Part of Master’s degree in the Interdisciplinary Graduate Program on Conflict Management and Negotiation

 Summary (taken from the conclusions section of the paper):

…Despite the fact that the participants come from a state of openness, the influence of the encounters improved their attitude towards the other in a significant way. It seems that the openness that characterizes many is not enough, but the encounters themselves generate strengthening of this openness and prevent deterioration. In addition, I found that through the participation in the encounters, this openness very slowly diffuses into the larger society. Many participants come to the encounters out of the reason that a friend brought them. Out of the responses of the interviewees about the influence of their participation in the organization’s encounters, it seems that there is a slow influence that causes the environment of the participants to open to the other and to the possibility of dialogue and coexistence.

… A significant additional difficulty, which also slows the pace advancement into the society is the lack of funding, without which it is not possible to widely publicize the organization.
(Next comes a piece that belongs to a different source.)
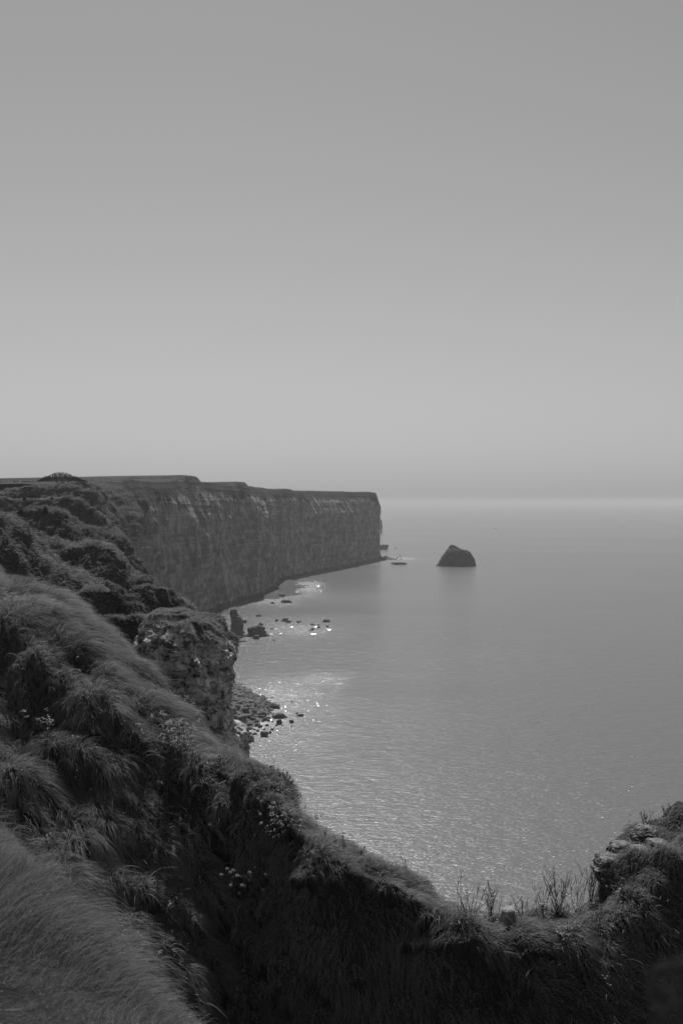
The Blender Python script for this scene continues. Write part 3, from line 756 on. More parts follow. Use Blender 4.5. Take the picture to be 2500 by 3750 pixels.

If more people were aware of the existence of the organization and of the existence of its encounters, more would have joined and thus it was possible to see wider change of attitudes.

… It is important to note, that even in cases when conflicts arose out of the difficult reality, which has many conflicts, the groups stood to the test. The Reut-Sadaqa group and the Women’s Group were active at the peak of the Intifada and managed to cope with suicide attacks, IDF retaliation activities etc. The ADAMA group continued its encounters even following the war in Gaza. It seems that the deep relations that developed in the groups helped their participants to cope with these difficult events and go through them together, instead of moving away from each other.